Short problem:
Your task is to retype the lines from the opening of the material through the line that includes "from mathutils import Vector, Matrix, noise". Do not copy the pictures.

****

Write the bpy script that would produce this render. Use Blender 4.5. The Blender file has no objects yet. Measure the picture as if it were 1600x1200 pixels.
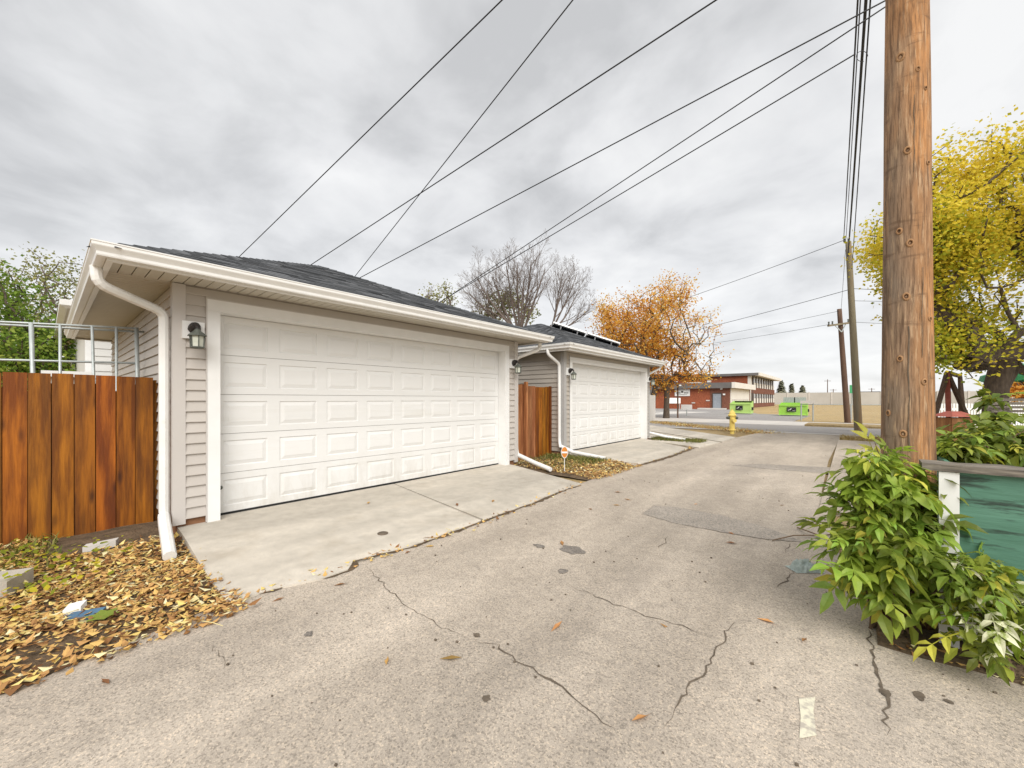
import bpy, math, random
import numpy as np
from mathutils import Vector, Matrix, noise

R = random.Random(7)
C = bpy.context.scene.collection
scn = bpy.context.scene

# ------------------------------------------------------------------ camera
F, HZ, EYE, YAW = 622.0, 624.0, 1.45, math.radians(40.4)
cs, sn = math.cos(YAW), math.sin(YAW)
cam_d = bpy.data.cameras.new('camera'); cam = bpy.data.objects.new('camera', cam_d); C.objects.link(cam)
cam.location = (0, 0, EYE); cam.rotation_euler = (math.pi / 2, 0, YAW)
cam_d.sensor_width = 36; cam_d.lens = F / 1600 * 36; cam_d.shift_y = (HZ - 600) / 1600
cam_d.clip_start = 0.05; cam_d.clip_end = 5000
scn.camera = cam

# ------------------------------------------------------------------ sky, sun, exposure
SUN_EL, SUN_AZ = math.radians(42), math.radians(130)     # azimuth clockwise from +Y
SKY_K = 3.3
SKY_OFF = (7.4, -2.2)
w = bpy.data.worlds.new('World'); scn.world = w; w.use_nodes = True
nt = w.node_tree; nt.nodes.clear()
def N(tree, t, **kw):
    n = tree.nodes.new(t)
    for k, v in kw.items(): setattr(n, k, v)
    return n
out = N(nt, 'ShaderNodeOutputWorld'); bg = N(nt, 'ShaderNodeBackground'); bg.inputs['Strength'].default_value = 0.1
sky = N(nt, 'ShaderNodeTexSky'); sky.sky_type = 'NISHITA'; sky.sun_disc = False
sky.sun_elevation = SUN_EL; sky.sun_rotation = SUN_AZ
tc = N(nt, 'ShaderNodeTexCoord'); sep = N(nt, 'ShaderNodeSeparateXYZ')
nt.links.new(tc.outputs['Generated'], sep.inputs[0])
def M(op, a, b=None):
    n = N(nt, 'ShaderNodeMath', operation=op)
    for i, v in enumerate((a, b)):
        if v is None: continue
        if isinstance(v, (int, float)): n.inputs[i].default_value = v
        else: nt.links.new(v, n.inputs[i])
    return n.outputs[0]
zc_ = M('ADD', M('MAXIMUM', sep.outputs[2], 0.0), 0.22)
cx = M('ADD', M('DIVIDE', sep.outputs[0], zc_), SKY_OFF[0]); cy = M('ADD', M('DIVIDE', sep.outputs[1], zc_), SKY_OFF[1])
cmb = N(nt, 'ShaderNodeCombineXYZ'); nt.links.new(cx, cmb.inputs[0]); nt.links.new(cy, cmb.inputs[1])
n1 = N(nt, 'ShaderNodeTexNoise'); n1.inputs['Scale'].default_value = 2.3; n1.inputs['Detail'].default_value = 7
n1.inputs['Roughness'].default_value = 0.52; n1.inputs['Distortion'].default_value = 0.25
nt.links.new(cmb.outputs[0], n1.inputs['Vector'])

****

Written response:
Write the bpy script that would produce this render. Use Blender 4.5. The Blender file has no objects yet. Measure the picture as if it were 1600x1200 pixels.
import bpy, math, random
import numpy as np
from mathutils import Vector, Matrix, noise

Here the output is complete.